Estas dinámicas suelen generar no solo una gran volatilidad en las políticas
públicas, sino también persecución contra los políticos depuestos y sus
seguidores. Si estos se radicalizan y se movilizan contra las nuevas
autoridades, la consecuencia es una espiral de violencia y radicalización que
difícilmente genere las condiciones para el establecimiento de una democracia
estable.
El caso paradigmático es el golpe de 1955 contra el
gobierno del general Juan D. Perón en Argentina. Pese a que inició su carrera
gracias a un golpe militar y en un gobierno de facto, Perón había sido elegido
en 1946 como candidato de una coalición política que incluía a los sindicatos y
representaba a la clase obrera. Sus políticas sociales y laborales generaron
pasión entre sus seguidores, quienes se beneficiaron con pensiones, acceso a
salud, educación, vivienda y vacaciones. Esa misma pasión, pero de dirección
opuesta, caracterizaba a sus detractores, que lo acusaban de introducir el
culto a la personalidad, límites a la libertad de prensa y restricciones al
disenso, y de imponer la obligación a todos los funcionarios públicos de
pertenecer al partido peronista. Estos sectores aplaudieron el golpe militar de
1955, muchos de ellos esperando una transición democrática como la que
anunciaba el general Eduardo Lonardi cuando dijo «No habrá vencedores, ni
vencidos». Sin embargo, el gobierno que siguió fue brutal en su represión de
cualquier cosa asociada al peronismo, además de revertir muchas de sus
políticas públicas.
Perón tuvo que partir al exilio, su partido fue
proscripto, el cadáver de Eva Perón fue robado y la mención del nombre «Perón»
fue convertida en delito (se lo nombraba en el discurso oficial como el «tirano
prófugo»). Sin embargo, como es sabido, los esfuerzos por desperonizar
Argentina (y especialmente los sindicatos) fracasaron, y el juego imposible de
una mayoría peronista que no podía participar electoralmente dada la
proscripción de su partido solo dio lugar a más golpes militares y a mayor
inestabilidad política en los años subsiguientes (agudizada por las
intervenciones de Perón desde el exilio).

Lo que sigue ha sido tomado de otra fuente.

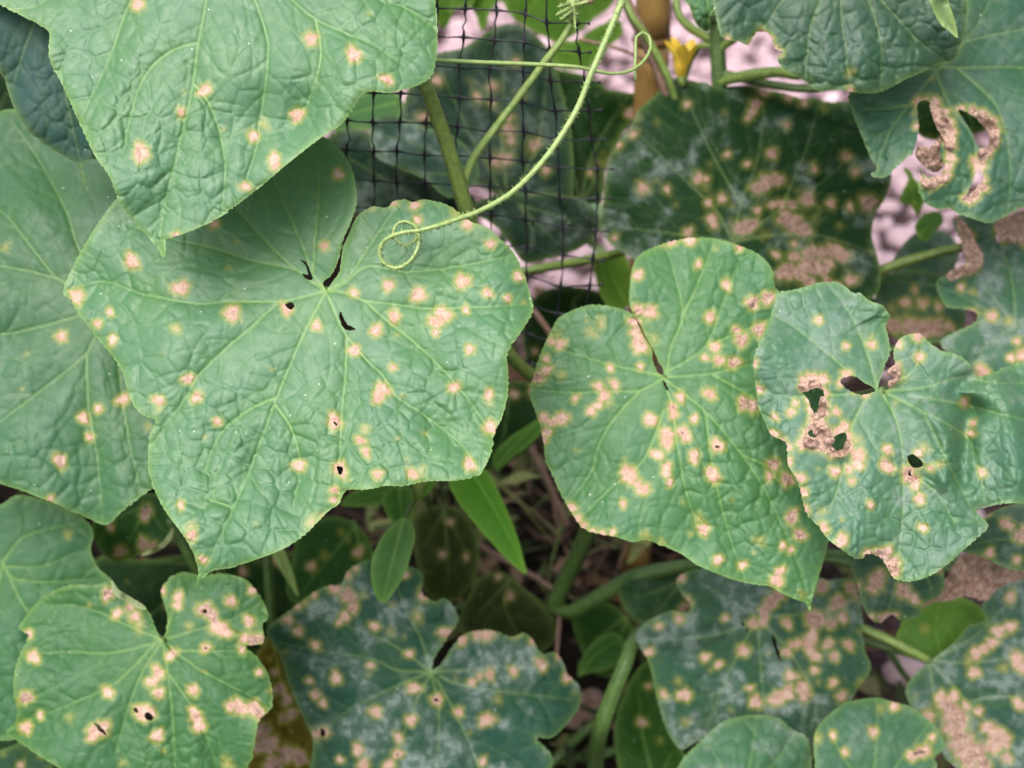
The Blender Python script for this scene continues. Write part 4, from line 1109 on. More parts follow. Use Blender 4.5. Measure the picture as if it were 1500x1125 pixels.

El golpe contra Evo Morales tiene un sabor similar a la
experiencia del peronismo histórico.
El gobierno que lo reemplazó, liderado por
la senadora Áñez, ha impuesto un gabinete dominado por conservadores del
Oriente boliviano. Estos rechazan el indigenismo que marcó al gobierno
anterior, que ha sido reemplazado por una extrema religiosidad cristiana –el
golpe fue caracterizado como un «retorno de la Biblia al palacio
presidencial»–. Inicialmente, la respuesta a la reacción de los seguidores del
Movimiento al Socialismo (mas) fue una brutal represión que produjo 30 muertes,
acompañada por un giro dramático en las políticas simbólicas. Después de un
acuerdo con el mas, que sigue controlando el Parlamento, para llamar a
nuevas elecciones sin la participación de Morales, el nuevo gobierno ha pedido
la captura del ex-presidente, refugiado en Argentina, bajo la acusación de
sedición y terrorismo, y ha perseguido a muchos de sus seguidores. El gobierno
mexicano ha protestado incluso por el «asedio» a su embajada en Bolivia por
fuerzas de seguridad que buscan la captura de políticos a los que ya se les ha
otorgado asilo. Aunque la participación del mas en las elecciones de
mayo próximo abre la posibilidad de escapar a los peores legados de los golpes
antipopulistas, no pareciera reducir el nivel de polarización, cuyas
consecuencias de largo plazo son preocupantes. Hay por lo tanto incertidumbre
sobre el futuro de Bolivia, pero incluso de ser exitoso el retorno a la
democracia, la carta militar ha retornado al mazo y puede ser jugada en el
futuro. Esto cambia las opciones de los actores políticos, lo que, sumado a la
creciente polarización, genera la amenaza de un retorno al pretorianismo en
lugar de a una democracia estable.
La experiencia reciente de Honduras es
importante como punto de comparación.
El golpe militar que acabó con la presidencia de Manuel
Zelaya en 2009 es el caso reciente más similar al boliviano, pese a las
diferencias entre los gobiernos de Zelaya y Morales. Aunque provenía de un
partido tradicional, Zelaya giró hacia la izquierda acercándose al gobierno de
Hugo Chávez y se sumó a la Alianza Bolivariana para los Pueblos de Nuestra
América (alba). Su creciente populismo y sus políticas redistributivas
asustaron a la elite hondureña. Cuando Zelaya intentó hacer un referéndum para
consultar sobre una reforma constitucional que facilitaría la reelección
presidencial (que la Constitución no permite modificar por los procedimientos
de reforma), en contra del Congreso y la Corte Suprema, la reacción de la elite
fue recurrir a los militares, que terminaron su mandato y lo exilaron.
Aunque
los gobiernos de la región, e incluso el de Estados Unidos, denunciaron el
golpe de Estado, la oposición de la elite a Zelaya era firme y no sucumbió a la
presión internacional. Pese a los argumentos esgrimidos, este golpe no trajo
como consecuencia una democracia estable. Tanto los seguidores de Zelaya como
la izquierda fueron reprimidos. La elección de 2010, ganada por el candidato
liberal Porfirio Lobo, es considerada competitiva, pero el régimen demostró una
creciente erosión democrática. El sucesor de Lobo, Juan Orlando Hernández, de
forma similar a Morales, ignoró la prohibición constitucional de la reelección
y apeló a un dudoso fallo judicial de una Corte Suprema aliada para presentarse
nuevamente como candidato presidencial en 2017.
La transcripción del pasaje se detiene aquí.